Hanzo

Machine identities

Understanding machine identities and their best practices

​ Many clients use machine identities (MIs) to authenticate and read/write secrets from/to Hanzo KMS; they can be created in your organization settings.

On this page, we discuss MIs, the new and improved authentication method.

Anatomy

A MI in Hanzo KMS comes with a JWT-based refresh token authentication credential. The refresh token can be exchanged for an access token with a time-to-live (TTL) to access the Hanzo KMS API.

Database model

The storage backend model for a MI contains the following notable data:

  • ID: The internal ID of the MI.
  • Name: The name of the MI.
  • Organization: The organization that the MI belongs to.
  • Refresh/Access Token last used: The last used dates of the MI refresh and access tokens.
  • Refresh/Access Token usage count: The number of times the MI refresh and access tokens have been used.
  • Refresh Token Rotation Enabled: Whether or not a new MI refresh token should be returned when exchanging an existing refresh token for an access token; if enabled, the old refresh token is invalidated at each refresh operation.
  • Token Version: The token version used to keep track of old/current refresh and access tokens.
  • Expiration: The date at which point the MI refresh token credential can no longer be used.
  • Access Token TTL: the time-to-live of each access token issued at each refresh token exchange.
  • Trusted IPs: The specific (IPv4 or IPv6) IPs or CIDR ranges that the token can be used from.

Separately, another model stores the mapping of a MI and the organization or project-role it is bound to. ​

Recommendations

Permissions

You should consider the principle of least privilege(PoLP) when creating and assigning roles to MIs.
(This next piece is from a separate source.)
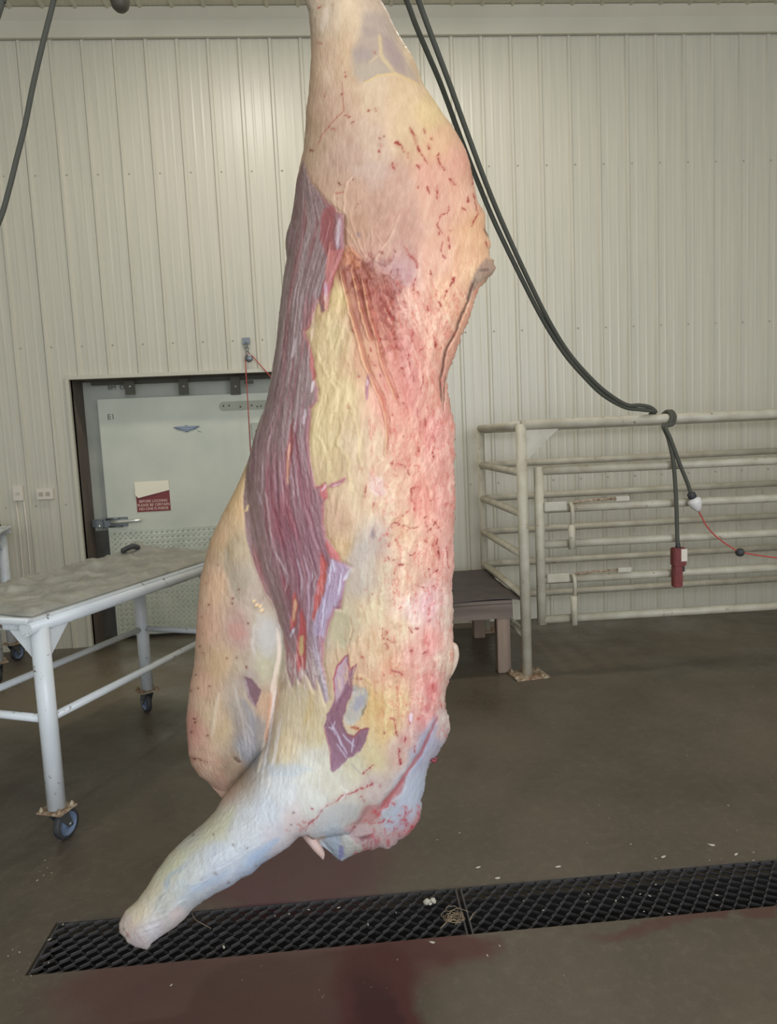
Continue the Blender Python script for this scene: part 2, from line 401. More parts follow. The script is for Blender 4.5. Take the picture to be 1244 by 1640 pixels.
# latch
q = dpt(165, 838); lx, lz = float(q[0]), float(q[2])
b = MB(); b.bbox((lx+0.10, DYF-0.008, lz+0.005), (0.20, 0.014, 0.075), 0.003); la = b.build('latch', STEEL, door)
b = MB(); b.bbox((lx-0.015, DYF-0.02, lz-0.005), (0.05, 0.05, 0.07), 0.006); b.bbox((lx-0.06, DYF+0.02, lz), (0.05, 0.05, 0.06), 0.004); b.build('strike', STEEL, la)
b = MB(); b.lathe((lx-0.012, DYF-0.06, lz-0.018), [(0,-0.01),(0.009,-0.007),(0.012,0),(0.009,0.012),(0.006,0.02)], (0,1,0), 12); b.build('roller', CHROME, la)
b = MB(); P0 = Vector((lx+0.07, DYF-0.03, lz+0.006)); P1 = Vector((lx+0.32, DYF-0.055, lz+0.014))
b.tube([P0, P0.lerp(P1, .3), P0.lerp(P1, .7), P1], [0.020, 0.018, 0.015, 0.012], 10); b.build('latch_handle', CHROME, la)
b = MB(); b.tube([(lx+0.03, DYF-0.02, lz+0.03), (lx+0.14, DYF-0.024, lz+0.034)], 0.008, 8); b.tube([(lx+0.05, DYF-0.02, lz-0.03), (lx+0.16, DYF-0.022, lz-0.03)], 0.007, 8); b.build('latch_rod', STEEL, la)
# badge with wings
q = dpt(299, 686); bx, bz = float(q[0]), float(q[2])
b = MB(); b.prism([(bx-0.105, DYF, bz+0.014), (bx-0.075, DYF, bz-0.006), (bx-0.03, DYF, bz-0.018), (bx, DYF, bz-0.030), (bx+0.03, DYF, bz-0.018), (bx+0.075, DYF, bz-0.006), (bx+0.105, DYF, bz+0.014), (bx+0.06, DYF, bz+0.018), (bx-0.06, DYF, bz+0.018)], (0, -0.007, 0)); bd = b.build('badge', BADGE, door)
b = MB(); b.box((bx, DYF-0.008, bz+0.011), (0.15, 0.004, 0.005)); b.box((bx, DYF-0.008, bz-0.002), (0.10, 0.004, 0.005)); b.box((bx, DYF-0.008, bz-0.013), (0.05, 0.004, 0.004))
b.lathe((bx, DYF-0.006, bz+0.020), [(0,-0.006),(0.006,-0.005),(0.009,0)], (0,1,0), 10); b.build('badge_stripes', BADGEL, bd)
b = MB(); b.tube([(bx+0.085, DYF-0.001, bz-0.026), (bx+0.10, DYF-0.002, bz-0.028), (bx+0.115, DYF-0.001, bz-0.036)], 0.0015, 5); b.build('scratch_mark', INK, door)
# box at the right of the strap
q = dpt(409, 690); b = MB(); b.bbox((float(q[0])+0.01, DYF-0.02, float(q[2])), (0.075, 0.04, 0.13), 0.004); gb = b.build('gauge_box', GALV, door)
b = MB(); b.tube([(float(q[0])+0.01, DYF-0.045, float(q[2])-0.05), (float(q[0])+0.012, DYF-0.046, float(q[2])), (float(q[0])+0.03, DYF-0.045, float(q[2])+0.02)], 0.006, 6); b.build('lever', BRKT, gb)
# sign with folded paper
def text(s, size, pos, mt, parent, name='lettering', ext=0.0006):
    cu = bpy.data.curves.new('t', 'FONT'); cu.body = s; cu.size = size; cu.extrude = ext; cu.align_x = 'CENTER'; cu.align_y = 'CENTER'
    to = bpy.data.objects.new('t', cu); COL.objects.link(to); dg = bpy.context.evaluated_depsgraph_get()
    me = bpy.data.meshes.new_from_object(to.evaluated_get(dg)); bpy.data.objects.remove(to)
    xs = [v.co.x for v in me.vertices]
    o = bpy.data.objects.new(name, me); COL.objects.link(o); me.materials.clear(); me.materials.append(mt)
    o.parent = parent; o.location = Vector(pos)-ORG[parent.name]; o.rotation_euler = (R(90), 0, 0)
    return o, max(xs)-min(xs)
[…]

For example, if an MI only requires read access to the secrets in the /config path of the staging environment, then you should scope the role of the MI to the /config path of that environment only with read permission.

Status & Expiration

We recommend considering whether or not a MI should be able to access secrets indefinitely or within a finite lifetime such as until 6 months or 1 year from now

Network access

We recommend configuring the IP allowlist configuration of each MI to restrict its usage to specific IP addresses or CIDR-notated range of addresses.

Storage

Since MIs grant access to your secrets, we recommend storing the refresh token credential securely across your development cycle whether it be in a .env file in local development or as an environment variable of your deployment platform.

Rotation

We recommend periodically rotating the MI refresh token, even in the absence of compromise. If using the KMS Agent, we recommend enabling the Refresh Token Rotation option on your MI; this will issue a new refresh token and invalidate the old one upon a refresh token exchange operation — In doing so, the refresh token is kept as a moving target and secret zero risk is mitigated.